LONGMONT -- While most people had Tuesday off, Longmont's newest grocery store was a beehive of activity on New Year's Day, with the employees of Sprouts Farmers Market gearing up for Wednesday's opening.
As of Monday there was still a lot of work to be done, including filling the shelves with a lot of the products that wouldn't be stocked until just before the 7 a.m. opening.
"The nonperishable side is done first," store manager Bill Falconer said. "The perishable stuff you want to do at the last minute. We want to get the freshest product on the shelf."
Sprouts' new 29,000-square-foot store is in the former Borders Bookstore space at 1101 S. Hover St. Sprouts will be open daily from 7 a.m. to 10 p.m.
The company's president and CEO, Doug Sanders, said its opening has been a long time coming.

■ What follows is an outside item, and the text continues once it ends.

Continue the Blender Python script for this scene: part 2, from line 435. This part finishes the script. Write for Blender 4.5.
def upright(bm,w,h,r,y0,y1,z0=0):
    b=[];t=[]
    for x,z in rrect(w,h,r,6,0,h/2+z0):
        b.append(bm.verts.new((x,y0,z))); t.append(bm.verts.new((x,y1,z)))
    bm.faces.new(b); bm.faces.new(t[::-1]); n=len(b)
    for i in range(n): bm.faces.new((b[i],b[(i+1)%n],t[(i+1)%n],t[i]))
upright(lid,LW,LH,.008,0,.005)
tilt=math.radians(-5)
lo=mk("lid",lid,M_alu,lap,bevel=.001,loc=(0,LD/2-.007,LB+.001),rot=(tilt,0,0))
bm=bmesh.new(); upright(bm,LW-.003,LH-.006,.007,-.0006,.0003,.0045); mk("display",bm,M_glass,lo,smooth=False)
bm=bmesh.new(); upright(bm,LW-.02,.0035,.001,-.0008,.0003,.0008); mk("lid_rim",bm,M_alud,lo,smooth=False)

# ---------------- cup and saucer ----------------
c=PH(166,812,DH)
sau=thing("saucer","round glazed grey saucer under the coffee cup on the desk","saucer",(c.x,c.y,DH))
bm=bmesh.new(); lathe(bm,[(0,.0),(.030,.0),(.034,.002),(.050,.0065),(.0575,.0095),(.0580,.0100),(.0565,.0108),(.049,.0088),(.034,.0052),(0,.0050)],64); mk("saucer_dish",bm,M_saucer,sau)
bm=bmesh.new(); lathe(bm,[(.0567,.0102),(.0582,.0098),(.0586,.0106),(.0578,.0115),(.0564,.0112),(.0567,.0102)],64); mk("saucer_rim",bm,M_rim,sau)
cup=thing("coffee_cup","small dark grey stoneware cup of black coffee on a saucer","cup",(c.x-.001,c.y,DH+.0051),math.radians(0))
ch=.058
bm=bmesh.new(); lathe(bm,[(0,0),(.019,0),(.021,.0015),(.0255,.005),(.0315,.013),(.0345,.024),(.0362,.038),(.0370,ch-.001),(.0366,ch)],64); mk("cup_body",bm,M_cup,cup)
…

"We've been working on getting to Longmont for several years," he said. "We were working on Longmont and Sunflower was working on Longmont, and we both kind of coveted that Longmont space."
It was actually Boulder-based Sunflower Farmers Market that announced, in April, plans for a Longmont store. But at the time Sunflower was merging with Phoenix-based Sprouts, and it was already known that after the two companies merged, all Sunflowers stores would become Sprouts. That merger was finalized in May.
About 85 people work at the Longmont store which, like all Sprouts stores, has incorporated some of the touches from Sunflower and California-based Henry's Farmers Market, which merged with Sprouts in 2011.
"They've always had a great floral department," Sprouts spokeswoman Lindsay Windler said Monday as she gave a walk-through of the new store. "Boar's Head (meats) is something that we also adapted from Sunflower."
Sprouts has an in-house bakery and meat department, and a that prepares sandwiches and other dishes to go. A full fifth of the store is dedicated to fresh produce, Windler said.
Sanders, the CEO, said that's one of the things that sets his company apart from other grocery stores.
"We position ourselves as a value in natural and organic foods," he said. "Being a farmers market concept, we lead with fresh produce. We'll compete on price with anybody in town."